34% of young adults understand how to balance a checkbook.  51% of young adults know how to write a check.

Give Them Something to Bank On

It’s never too late to become financially literate. While you’re considering ways to celebrate the favorite graduate in your life this year, passing along tips about smart money management may be the best gift you can give.

Here are four things every graduate must learn about personal finance before going to college or starting a career:

How to Budget.

Financial Literacy 101 starts here. Unfortunately, the word “budget” has earned a bad rap. It’s not difficult to learn how to do, but it does take discipline to follow. You could help young adults master financial literacy by letting them know that budgeting is simply about creating a plan for their money and sticking to it.

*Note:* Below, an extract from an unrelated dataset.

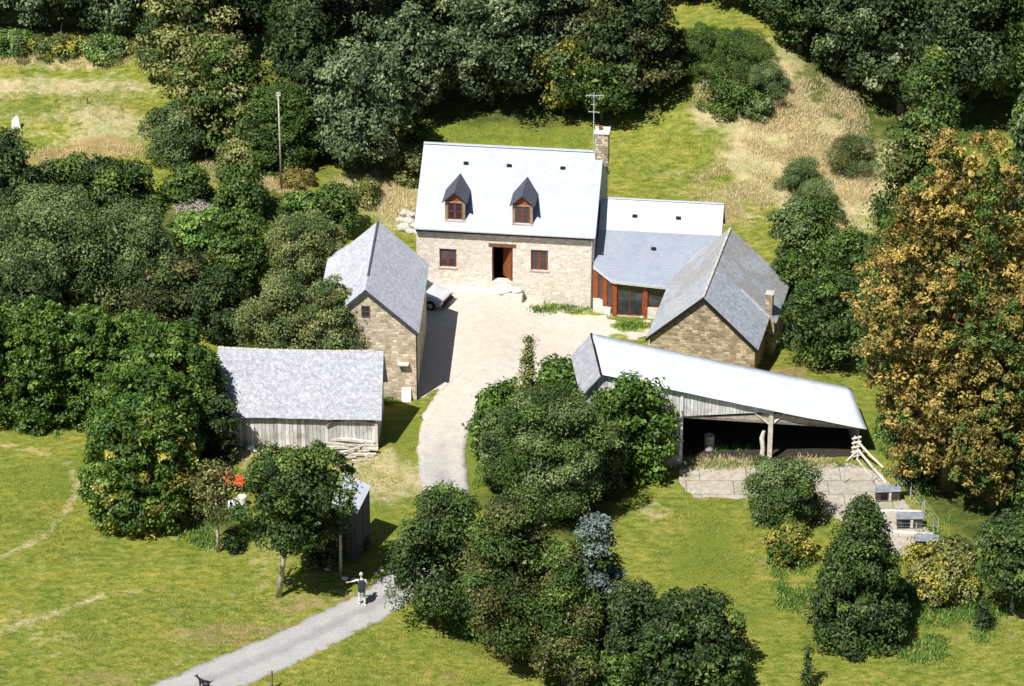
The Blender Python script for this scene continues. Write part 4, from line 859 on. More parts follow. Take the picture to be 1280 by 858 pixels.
# ================================================================== long timber shed
B3 = Fr(-16.03, 164.42, -2.515)
b3 = thing('long_shed', 'long low shed with mottled old slate roof over pale grey plank wall', 'shed', (B3.o.x, B3.o.y, 0), B3.r)
L3, rn3, ez3, rs3 = 8.5, 2.2, 1.975, 3.1
MB().box((-.5, 0, -.6), (L3, .08, ez3-.02)).build('front_wall', M['planks'], b3)
m = MB(); m.slab([(L3-.1, .083, -.6), (L3-.1, 2*rn3, -.6), (L3-.1, 2*rn3, ez3), (L3-.1, rn3, ez3+rs3-.15), (L3-.1, .083, ez3+.1)], -.1, (1, 0, 0)); m.slab([(-.5, .083, -.6), (-.5, 2*rn3, -.6), (-.5, 2*rn3, ez3), (-.5, rn3, ez3+rs3-.15), (-.5, .083, ez3+.1)], -.1, (1, 0, 0)); m.box((-.4, 2*rn3-.1, -.6), (L3-.1, 2*rn3-.003, ez3))
m.build('side_wall', M['planks'], b3)
nxs, nvs = 34, 10; vs = []; fs = []
for j in range(nvs+1):
    for i in range(nxs+1):
        u = -.6+(L3+.85)*i/nxs; t = j/nvs; sag = .09*math.sin(math.pi*i/nxs)*t+.035*noise.noise(Vector((u*.6, t*2, 0)))
        vs.append((u, -.22+(rn3+.22)*t, ez3+(rs3)*t-sag+(.03*noise.noise(Vector((u*2, 0, 3))) if j == 0 else 0)))
for j in range(nvs):
    for i in range(nxs): a = j*(nxs+1)+i; fs.append((a, a+1, a+nxs+2, a+nxs+1))
rf = MB(); rf.add(vs, fs)
o3 = rf.build('roof', M['slate_old_x'], b3); sm = o3.modifiers.new('s', 'SOLIDIFY'); sm.thickness = .09; sm.offset = 1 
MB().slab([(-.6, rn3+.01, ez3+rs3-.02), (L3+.25, rn3+.01, ez3+rs3-.02), (L3+.25, 2*rn3+.2, ez3-.1), (-.6, 2*rn3+.2, ez3-.1)], .08).build('back_slope', M['slate_old_x'], o3)
rd = MB()
for i in range(24): 
    u = -.6+i*.369; rd.box((u, rn3-.1, ez3+rs3-.03-.09*math.sin(math.pi*i/24)), (u+.35, rn3+.12, ez3+rs3+.05-.09*math.sin(math.pi*i/24)+random.uniform(-.01, .015)))
rd.build('ridge', M['rock'], o3, .02)
MB().box((L3+.12, -.26, ez3-.12), (L3+.2, -.2, ez3+.0)).tube([(5.6, -.12, ez3-.45), (6.1, -.15, ez3-.12), (7.3, -.12, ez3-.02), (8.4, -.12, ez3-.16)], .045, 6).build('loose_branch', M['bark'], b3)
MB().box((L3-.14, -.09, -.5), (L3+.01, -.003, ez3-.06)).build('corner_post', M['wood_pale'], b3)
# heap of boards along the shed foot
labs = ['topmost long pale board of the timber heap by the plank shed', 'warped board under the topmost one in the timber heap', 'middle board of the timber heap, sticking out to the right', 'middle split pole of the timber heap with dark underside', 'lower grey board of the timber heap, tilted up at its end', 'lowest pole of the timber heap, reaching furthest left', 'short white board end lying at the right of the timber heap', 'front bleached plank lying in the grass before the timber heap', 'thin crooked pole lying across the timber heap']
for i, (x0, y0, x1, y1, r, z) in enumerate(((402,551,468,556,.11,.55),(404,556,470,561,.09,.42),(408,561,473,564,.1,.3),(401,567,462,566,.09,.2),(404,572,470,568,.09,.14),(402,578,445,573,.1,.06),(456,571,467,569,.15,.1),(440,577,460,575,.12,.05),(415,571,458,558,.06,.5))):
    a = G(x0, y0+z*14); b = G(x1, y1+z*14); m = MB(); mid = (a+b)/2; pts = [a+Vector((0, 0, z)), mid+Vector((random.uniform(-.1, .1), random.uniform(-.15, .15), z+random.uniform(-.03, .1))), b+Vector((0, 0, z+random.uniform(-.05, .08)))]
    if i in (0, 1, 2, 4, 6, 7):
        m.tube(pts, r, 4)
    else: m.tube(pts, [r, r*.9, r*.7], 7)
    o = m.build('timber_board' if i in (0, 1, 2, 4, 6, 7) else 'timber_pole', M['wood_pale'] if i % 2 == 0 else M['wood_grey']); tag(o, labs[i], 'board' if i in (0, 1, 2, 4, 6, 7) else 'pole', 'timber heap by the long shed')
for i, (px, py, r, lab) in enumerate(((313, 562, .22, 'left white stone by the long shed wall foot'), (320, 565, .17, 'small white stone right beside the one at the long shed foot'))):
    p = G(px, py); o = MB().rock((0, 0, 0), r, (1.2, 1, .7), i+9).build('stone', M['white'], smooth=True); o.location = p+Vector((0, 0, r*.4)); tag(o, lab, 'stone')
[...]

In “Budgets for People who Avoid Budgeting,” we offered personal finance columnist Liz Weston’s three steps to build a better budget:

•    Figure out where your money is going now – This should include things like how to pay for day-to-day living, college courses, housing and related expenses. Grasping the basics of a checking account comes into practice, too, as well as how to use ATM and debit cards responsibly.
•    Decide where you want it to go in the future – Ask the graduate to think of future expenses, such as study abroad programs or buying a vehicle. Here’s where lessons about savings and auto loans enter the conversation.
•    Monitor your spending – Everyone, graduates included, should review their budgets monthly, if not weekly, to make sure they’re on track with their goals.

How to Live Below Your Means.

This lesson is closely related to budgeting, but reaches farther. It encompasses not only practical steps but also a commitment to stewardship. The years following high school and college are probably the first when young adults earn their own money and decide how to spend it. It’s tempting to live a lifestyle that consumes every dollar coming in. After all, we live in a society that celebrates spending and measures success by the amount of stuff owned – even though more and more research shows that valuing time rather than pursuing money is linked to greater happiness. Help graduates develop the grit to live below their means now.

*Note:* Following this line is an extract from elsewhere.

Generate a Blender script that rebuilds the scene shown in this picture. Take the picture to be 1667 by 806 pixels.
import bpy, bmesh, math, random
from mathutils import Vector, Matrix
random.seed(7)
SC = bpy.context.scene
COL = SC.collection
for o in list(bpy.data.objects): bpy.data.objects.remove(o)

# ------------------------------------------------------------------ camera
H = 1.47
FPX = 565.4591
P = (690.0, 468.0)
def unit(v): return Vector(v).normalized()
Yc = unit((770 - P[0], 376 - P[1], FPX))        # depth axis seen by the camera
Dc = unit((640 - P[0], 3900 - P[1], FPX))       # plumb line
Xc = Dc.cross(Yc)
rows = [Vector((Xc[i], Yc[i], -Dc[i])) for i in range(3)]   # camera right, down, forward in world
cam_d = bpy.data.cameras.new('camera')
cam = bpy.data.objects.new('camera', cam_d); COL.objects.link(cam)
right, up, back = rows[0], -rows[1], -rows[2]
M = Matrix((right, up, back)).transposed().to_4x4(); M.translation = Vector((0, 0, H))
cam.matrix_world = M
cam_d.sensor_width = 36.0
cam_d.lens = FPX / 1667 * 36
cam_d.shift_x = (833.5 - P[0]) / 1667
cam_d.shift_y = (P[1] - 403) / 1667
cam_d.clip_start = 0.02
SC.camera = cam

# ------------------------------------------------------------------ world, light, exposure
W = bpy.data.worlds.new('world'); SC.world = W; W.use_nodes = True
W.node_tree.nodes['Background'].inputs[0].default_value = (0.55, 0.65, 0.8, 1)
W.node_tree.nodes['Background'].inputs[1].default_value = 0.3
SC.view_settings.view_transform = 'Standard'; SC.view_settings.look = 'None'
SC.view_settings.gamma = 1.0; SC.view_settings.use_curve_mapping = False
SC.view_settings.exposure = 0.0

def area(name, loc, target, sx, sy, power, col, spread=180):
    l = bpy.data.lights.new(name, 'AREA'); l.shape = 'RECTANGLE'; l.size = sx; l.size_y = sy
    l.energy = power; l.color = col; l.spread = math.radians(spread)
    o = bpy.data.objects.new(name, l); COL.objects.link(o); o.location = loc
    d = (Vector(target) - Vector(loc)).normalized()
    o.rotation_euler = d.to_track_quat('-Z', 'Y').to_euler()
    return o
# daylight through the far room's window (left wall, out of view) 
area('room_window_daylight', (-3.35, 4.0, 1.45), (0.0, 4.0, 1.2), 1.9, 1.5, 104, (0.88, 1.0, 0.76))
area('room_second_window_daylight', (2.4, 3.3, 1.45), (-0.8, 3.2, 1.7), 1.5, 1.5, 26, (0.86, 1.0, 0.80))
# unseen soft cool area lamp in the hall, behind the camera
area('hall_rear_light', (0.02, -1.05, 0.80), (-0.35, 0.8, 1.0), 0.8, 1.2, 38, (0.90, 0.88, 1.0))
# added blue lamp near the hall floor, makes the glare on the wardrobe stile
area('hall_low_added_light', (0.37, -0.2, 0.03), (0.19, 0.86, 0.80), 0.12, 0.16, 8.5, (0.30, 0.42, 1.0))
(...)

How to Build Net Worth through Compounding Interest.

Once graduates are budgeting and living below their means, they’ll likely have money to stock away, and that means learning to invest early. Many employers will offer a 401(k) matching retirement, but there’s no reason young adults need to wait for a job-based plan. Help them make their money work harder for them by advising graduates to open Individual Retirement Accounts. Traditional IRAs may provide for tax deductions on contributions while Roth IRAs provide tax-free withdrawals during retirement. In either case, growth in their savings is tax-deferred. Graduates – or anyone looking to save for retirement – can lock in high yields through an IRA certificate or maintain liquidity with an IRA money market. Plus, at ECCU, they can open the account with as little as $1,000.

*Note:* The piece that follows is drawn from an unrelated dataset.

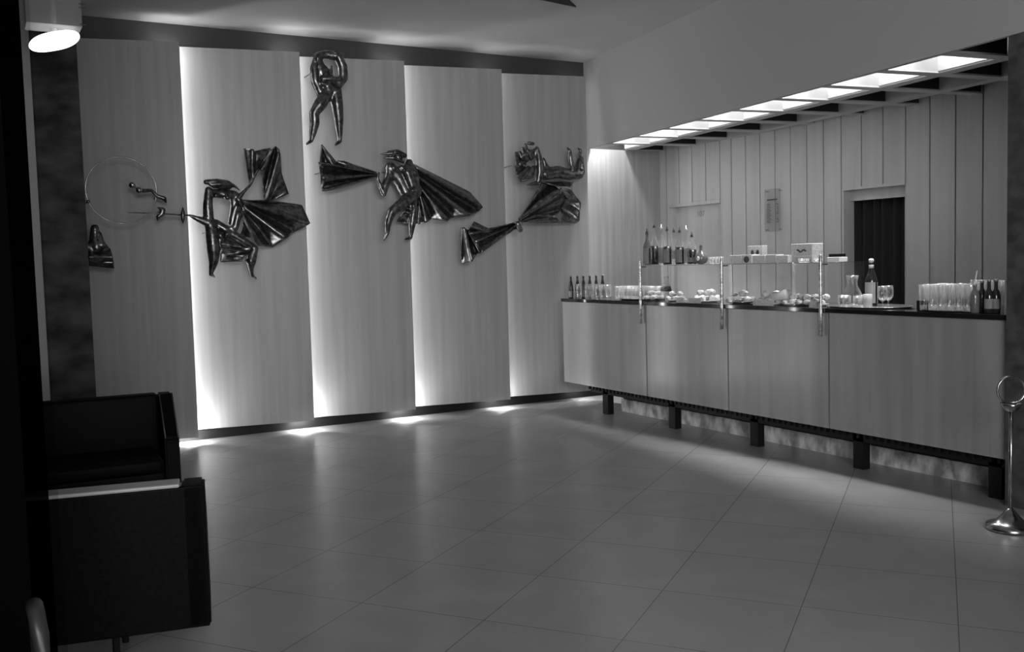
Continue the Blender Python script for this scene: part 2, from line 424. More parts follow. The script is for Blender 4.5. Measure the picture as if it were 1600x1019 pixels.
# display glass posts, shelf, front
disp = thing('glass_display_stand', 'glass display case and shelf on three metal posts on the counter', 'display case', (5.38, 4.8, 1.153))
def dobj(name, bm, mat, sm=False):
    for v in bm.verts: v.co -= Vector((5.38, 4.8, 1.153))
    return obj(name, bm, mat, disp, sm)
for y in (7.11, 6.01, 4.955):
    bm = BM(); tube(bm, [(5.372, y, z) for z in (.95, 1.1, 1.3, 1.52, 1.545)], [.013, .0135, .013, .012, .008], 12); p = dobj('post', bm, 'post', True)
    bm = BM(); box(bm, 5.37, 5.44, y-.006, y+.006, 1.466, 1.476); dobj('bracket', bm, 'chrome')
bm = BM(); box(bm, 5.39, 5.78, 4.80, 7.12, 1.478, 1.486); dobj('glass_shelf', bm, 'thin_glass')
bm = BM(); box(bm, 5.386, 5.3895, 4.80, 7.12, 1.479, 1.485); dobj('shelf_edge', bm, 'faintink')
bm = BM(); sideprism(bm, [(4.97, 1.155), (7.1, 1.155), (7.1, 1.475), (4.97, 1.475)], 5.386, 5.391); dobj('front_pane', bm, 'front_glass')
bm = BM()
a = [(5.39, 4.80), (5.78, 4.80)]
prism(bm, [(5.392, 4.90), (5.77, 4.90), (5.77, 4.905), (5.392, 4.905)], 1.155, 1.476); dobj('side_pane', bm, 'front_glass')

ORD = ['first', 'second', 'third', 'fourth', 'fifth', 'sixth', 'seventh', 'eighth']
# ------------------------------------------------------------------ bottles
def bottle(name, label, cat, loc, prof, glass, group=None, lab=None, cap=None, capm='darkcap', liq=None, labm='label'):
    t = thing(name, label, cat, loc, 0, group)
    bm = lathe(BM(), prof, 18); obj('glass_body', bm, glass, t, True)
    if lab: bm = lathe(BM(), [(lab[0], lab[1]), (lab[0], lab[2])], 18, caps=False); bmesh.ops.solidify(bm, geom=bm.faces[:], thickness=.0005); obj('paper_label', bm, labm, t, True)
    if cap: bm = lathe(BM(), cap, 12); obj('stopper', bm, capm, t, True)
    if liq: bm = lathe(BM(), liq, 18); obj('liquid', bm, 'liquid', t, True)
    return t
def bprof(r, h, sh, rn=.013): return [(r*.9, 0), (r, .006), (r, sh), (r*.92, sh+.02), (rn*1.4, sh+.07), (rn, sh+.09), (rn, h-.008), (rn*1.2, h-.006), (rn*1.2, h)]
SH = 1.486
# big spirit bottles on the glass shelf (column px, x plane, height of neck top, style)
ZB = SH
spec = [(1011.5, 5.50, 'm', 'label', 'tall pale-labelled spirit bottle, leftmost on the glass shelf'),
 (1023, 5.60, 'g', 'dark', 'clear bottle half full of dark liquid, second from the left on the glass shelf'),
 (1034, 5.68, 'g', 'label', 'clear bottle with pale label, third from the left on the glass shelf'),
 (1043, 5.50, 'g', 'both', 'clear bottle with banded dark label, fourth from the left on the glass shelf'),
 (1053.5, 5.68, 'g', 'clear', 'thin clear bottle, fifth from the left on the glass shelf'),
 (1062.5, 5.50, 'g', 'both', 'bottle with dark shoulder and grey label, sixth from the left on the glass shelf'),
 (1072.5, 5.62, 'g', 'label', 'tall tapered bottle with pale label, seventh from the left on the glass shelf'),
 (1081.5, 5.52, 'g', 'dark', 'bottle of dark liquid with pointed pourer beside the round flask')]
tops = [357, 348, 350, 353, 355, 355, 352, 362]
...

Credit Cards Aren’t Free Money – But Building a Good Credit Score Is Invaluable.

It’s tempting to take up credit card companies on their offers for “free money.” After all, what graduate wouldn’t want to buy new clothes, furnish their dorm rooms and live like they’re well beyond the ramen-and-coupon years? One of the best gifts you can give graduates is to caution them against racking up credit card debt. If they do, they’ll be ahead of most Americans. Earlier this month, The Wall Street Journal reported that U.S. credit-card balances are on track to hit $1 trillion this year, a sum that could come close to the all-time peak of $1.02 trillion set in July 2008 – just before the financial crisis intensified. However, graduates can learn a thing or two from the responsible use of credit, including how to understand interest rates, fees and penalties for late payments or how to use cash back bonuses to steward resources.